We often hear – as our Lord taught - that our two highest responsibilities are to love God will all that is within and to love those beside us as we love ourselves. What is not heard as often – but was understoodd by folk like Augustine and CS Lewis - is that the fulfilling of our highest responsibilities is the path to our highest joy.

This intoxicating joy in the One at whose right hand there are pleasures forever (Psalm 16:11) helps us – to modify a Pauline phrase – to cast aside the light and momentary pleasures that would distract us. And the apostle reveals where else he found joy when we remarked, “How can we thank God enough for you in return for all the joy we have in the presence of our God because of you?” (1 Thessalonians 3:9).

So I could superficially answer the question that what we need is a new sense of time. But that wouldn’t address the heart of the matter: What’s the most important issue facing this generation? a new vision of God. We need to drink deep drafts of who He is and lose ourselves in His wonder, enraptured by his love and magnificence. That will then drive our agenda because, like Paul, we’ll be able to say that the love of Christ constrains us. Our PIMs will submit to his passion.

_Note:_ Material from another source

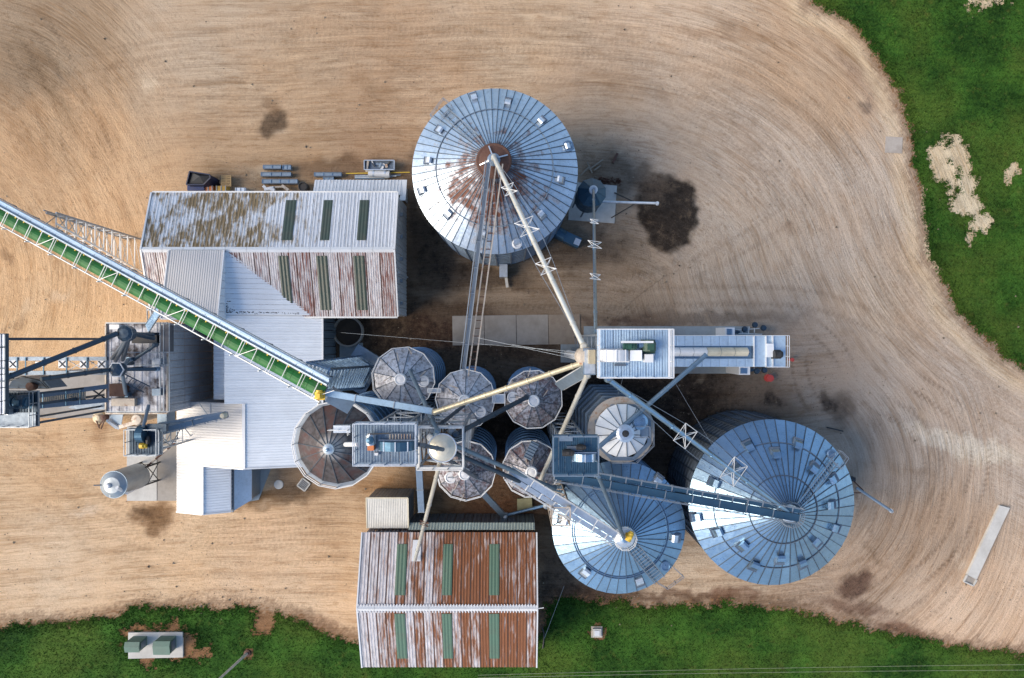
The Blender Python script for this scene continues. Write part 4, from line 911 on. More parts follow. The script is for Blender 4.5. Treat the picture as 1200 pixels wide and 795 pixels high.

One of the best exercises I learned from Stephen Covey was his funeral exercise:

Imagine you are at your own funeral.
Your significant other will speak.
A co-worker will speak.
Someone from your job will speak.
A best friend will speak.
And someone from your church will speak.

Write out what you wish for them to say.

Now plan your life.

God help us to keep our eye on the ball.

Wood lets us know that Conyer's last book The Listening Heart: Vocation and the Crisis of Modern Culture is about to be published. I can't think of a more wonderful gift from someone aware that they are about to join the ages.